NATO has suffered its deadliest attack in Afghanistan in more than a year after eight US soldiers were killed in a firefight in the east of the country, the alliance said yesterday.
Tribal militia launched attacks on Saturday from a mosque and a village in Nuristan Province near the border with Pakistan, the International Security Assistance Force (ISAF) said in a statement.
“Coalition forces effectively repelled the attack and inflicted heavy enemy casualties, while eight ISAF and two ANSF [Afghan National Security Forces] service members were killed,” a statement said.
No exact details were given on the location of the firefight, which a Taliban spokesman said had killed 30 foreign and Afghan troops.

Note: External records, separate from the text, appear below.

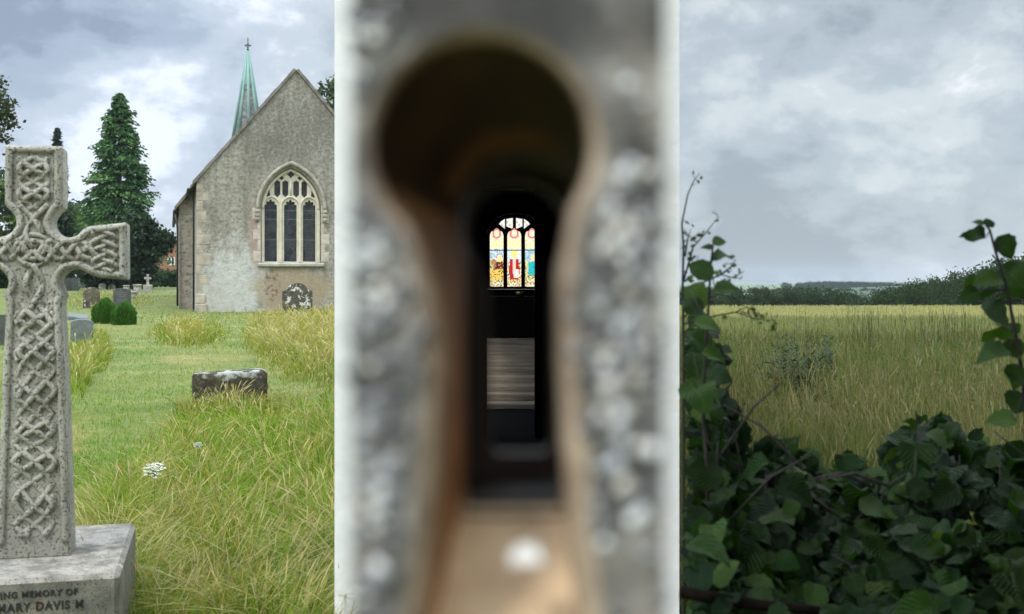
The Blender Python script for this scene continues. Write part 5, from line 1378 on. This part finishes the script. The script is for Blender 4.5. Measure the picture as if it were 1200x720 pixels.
shoot('hazel_shoot', [(1206, 560, 2.4), (1200, 450, 2.4), (1190, 390, 2.4), (1180, 340, 2.4), (1168, 300, 2.4), (1160, 270, 2.4), (1153, 261, 2.4)],
      [(1143, 276, 2.4, .052, (-1, .15), (.1, -.75, .6)), (1178, 288, 2.41, .054, (.55, -.8), (-.1, -.9, .3)), (1159, 262, 2.4, .026, (1, .25), (0, -.7, .7)), (1147, 261, 2.39, .024, (-.8, .3), (0, -.7, .7)),
       (1160, 328, 2.38, .062, (-.8, -.35), (.15, -.65, .65)), (1186, 322, 2.43, .066, (.5, -.6), (-.2, -.8, .4)), (1138, 345, 2.42, .046, (-.85, -.3), (.1, -.8, .4)), (1154, 342, 2.44, .050, (-.4, -.7), (.3, -.5, -.6)),
       (1137, 331, 2.43, .034, (-.2, .9), (.1, -.7, -.5)), (1168, 368, 2.37, .080, (.3, -.85), (.1, -.8, .55)), (1190, 345, 2.46, .06, (.3, -.8), (-.2, -.6, -.6)), (1163, 392, 2.42, .052, (-.3, -.9), (.1, -.55, -.6)),
       (1182, 388, 2.45, .056, (.3, -.7), (-.1, -.6, -.5)), (1167, 412, 2.36, .062, (-.9, -.3), (.1, -.4, .9)), (1188, 408, 2.4, .05, (.2, -.8), (-.1, -.8, .5)), (1190, 440, 2.38, .055, (-.2, -.9), (.1, -.8, .5)), (1176, 492, 2.37, .060, (-.7, .2), (.1, -.5, .8)), (1192, 470, 2.42, .055, (-.3, -.8), (.1, -.8, .4))],
      'tall hazel shoot with broad leaves at the right edge, reaching into the sky', cols=BR)
# hawthorn twigs at the left end
def haw_template():
    o = [(0, 0, 0), (.3, .12, 0), (.35, .42, .02), (.52, .18, 0), (.68, .36, .02), (.78, .12, 0), (1, 0, 0)]
    V = [(p[0], p[1], p[2]) for p in o]+[(p[0], -p[1], p[2]) for p in o[1:-1]]+[(.5, 0, -.04)]
    Fq = [(0, 1, 2, 12), (12, 2, 3, 4), (12, 4, 5, 6), (0, 12, 8, 7), (12, 10, 9, 8), (12, 6, 11, 10)]
    return np.array(V), np.array([(p[0], p[1]+.5) for p in V]), np.array(Fq)
HT = haw_template()
hw = empty('hawthorn', (P(803, 400, 2.62).x, 2.62, 0), 0, 'thorny hawthorn with small lobed leaves beside the chapel, twigs against the sky', 'shrub')
hb_ = hw.location.copy(); m = MB(); C_, N_, T_, S_ = [], [], [], []
tw = [[(801, 560), (801, 420), (800, 330), (801, 290), (799, 262), (806, 228), (813, 212), (820, 203)], [(801, 330), (812, 290), (828, 272), (842, 254)], [(803, 350), (820, 333), (845, 322), (860, 326), (872, 318)],
      [(802, 380), (830, 372), (862, 366), (885, 374), (908, 376)], [(802, 372), (818, 352), (845, 345), (862, 352)], [(803, 300), (806, 280), (810, 268)], [(803, 330), (815, 318), (818, 300)], [(845, 322), (858, 312), (862, 304)], [(862, 366), (875, 360), (896, 372)], [(803, 400), (830, 398), (850, 408)]]
for path in tw:
    pp = [P(x, y, 2.62+random.uniform(-.06, .06)) for x, y in path]
    if path is tw[0]: pp = [Vector((hb_.x, hb_.y, -.02))]+pp
    m.tube([p-hb_ for p in pp], list(np.linspace(.0042 if path is tw[0] else .0024, .0008, len(pp))), 5)
    for i in range(1, len(pp)):
        for q in range(max(1, int((pp[i]-pp[i-1]).length/.011)) if (pp[i]-pp[i-1]).length < .4 else 0):
            c = pp[i-1].lerp(pp[i], random.random()); a = random.uniform(0, 6.28)
            sparse = path is tw[0] and c.z > 1.70
            if random.random() < (.35 if sparse else .9):
                d = Vector((math.cos(a), random.uniform(-.4, .4), math.sin(a)-.15)).normalized(); L = random.uniform(.010, .021)
                if (c+d*L*1.4).x/c.y*F+600 < 797.5: continue
                C_.append(c+d*L*.7-hb_); T_.append(d); N_.append((random.gauss(0, .5), -.6+random.gauss(0, .4), .6+random.gauss(0, .4))); S_.append(L)
            if random.random() < .22:
                d = Vector((random.uniform(-1, 1), 0, random.uniform(-.3, 1))).normalized(); m.tube([c-hb_, c+d*.012-hb_], [.001, .0002], 4)
m.build('twig', TWIG, hw)
leaves('foliage', np.array(C_), np.array(N_), np.array([tuple(t_) for t_ in T_]), np.array(S_), pick([(.045, .075, .02), (.03, .05, .018), (.06, .095, .025)], len(C_)), hw, HT)
pr = [P(797.5, 694, 2.12), P(830, 700, 2.12), P(880, 708, 2.10), P(960, 716, 2.08)]
m = MB(); m.tube(pr, [.011, .0105, .010, .008], 8)
DB = plain('dead_branch_bark', (.007, .005, .004), .95, .4, 30, .6, .004); DB.node_tree.nodes['Principled BSDF'].inputs['Specular IOR Level'].default_value = .05
tag(m.build('fallen_branch', DB), 'dead brown branch lying through the bottom of the hedge', 'branch')

# the tree that overhangs the hedge from behind the viewer, on the right: it keeps the hedge in shade
broadleaf(Vector((3.4, -1.6, 0)), 6.0, [((-1.6, 2.6, 4.3), (1.9, 2.4, .8)), ((-.6, 3.4, 4.0), (2.1, 2.2, .8)), ((.4, 1.0, 4.8), (2.6, 2.6, 1.2)), ((-1.2, .2, 2.6), (1.2, 1.0, 1.5))], 820, 44, .32, .11,
          [(.03, .06, .015), (.045, .08, .02)], 'large leafy tree whose boughs overhang the hedge, out of the picture above', 'broadleaf_tree')

# thin summer haze over the valley
hzm = bpy.data.materials.new('haze_air'); hzm.use_nodes = True; hn = hzm.node_tree.nodes
for q in list(hn):
    if q.type == 'BSDF_PRINCIPLED': hn.remove(q)
pv = hn.new('ShaderNodeVolumePrincipled'); pv.inputs['Color'].default_value = (.80, .88, .96, 1); pv.inputs['Density'].default_value = .00014
hzm.node_tree.links.new(pv.outputs[0], hn['Material Output'].inputs['Volume'])
tag(MB().box(-2600, 2600, -40, 3400, -12.5, 30).build('haze', hzm), 'thin pale haze over the far fields', kind='stuff')
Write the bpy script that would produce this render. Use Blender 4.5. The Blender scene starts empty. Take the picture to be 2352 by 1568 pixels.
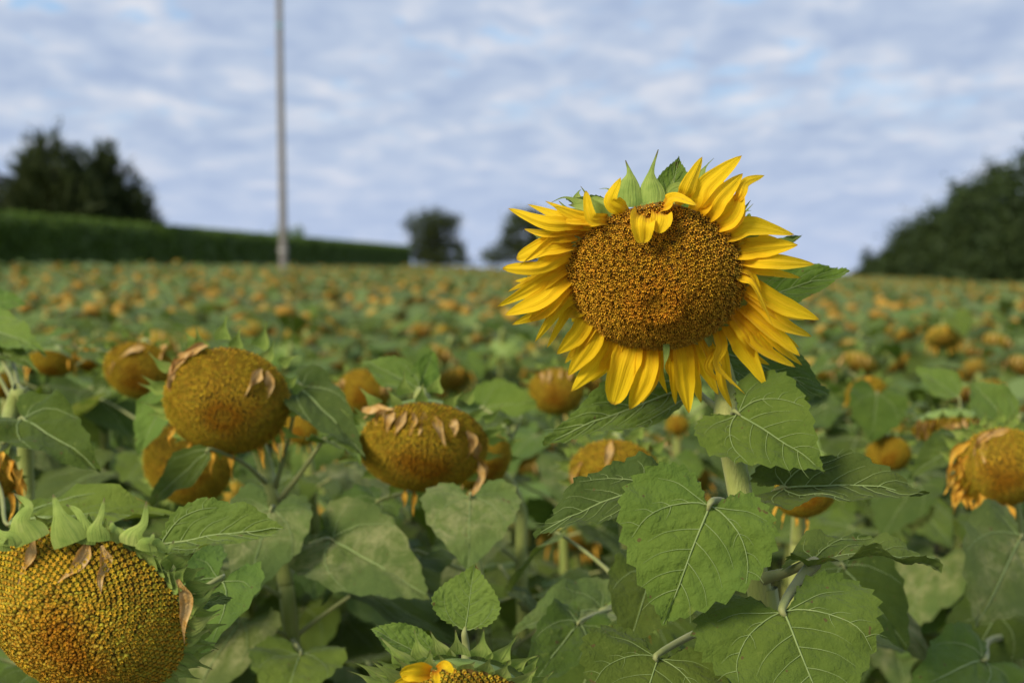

An ISAF spokesman told reporters later: “I can confirm that they [the foreign troops] were all American.”
The attack was the deadliest single incident for foreign forces since 10 French troops were killed in an ambush in eastern Afghanistan in August last year.
Six Italian soldiers were killed in a massive suicide bomb in the capital Kabul last month.
Coalition forces are battling to quell a growing insurgency that is spreading across Afghanistan, nearly eight years after the hardline Islamist Taliban were ousted from power.
Eastern Afghanistan has seen an escalation in insurgent-related violence recently as Taliban-linked militias spread their footprint beyond regions like Kandahar and Helmand provinces in the south, where they have long held sway.
The intelligence head of Nuristan Province, Mohammad Farooq, told reporters that Saturday’s attack took place in the province’s Kamdesh region, near the lawless border with Pakistan, where many al-Qaeda and Taliban sympathizers are based.
The Taliban were virtually wiped out in 2002, but are now on the march.
The London-based International Council on Security and Development think tank estimates they now have a permanent presence in 80 percent of the country. The commander of the more than 100,000 NATO and US forces in Afghanistan, US General Stanley McChrystal, has described the Afghan security situation as “serious” and reportedly requested up to 40,000 more troops.
Mariam Abou Zahab, from the Center for International Studies and Research in Paris, said: “The Taliban are in a strong position. They want to show that they are everywhere.”
This year has been the deadliest year for foreign troops since 2001, with 394 deaths, 236 of them American, according to an AFP toll based on a tally by the independent icasualties.org Web site.
More than 1,430 soldiers have died since the start of US-led operations in 2001.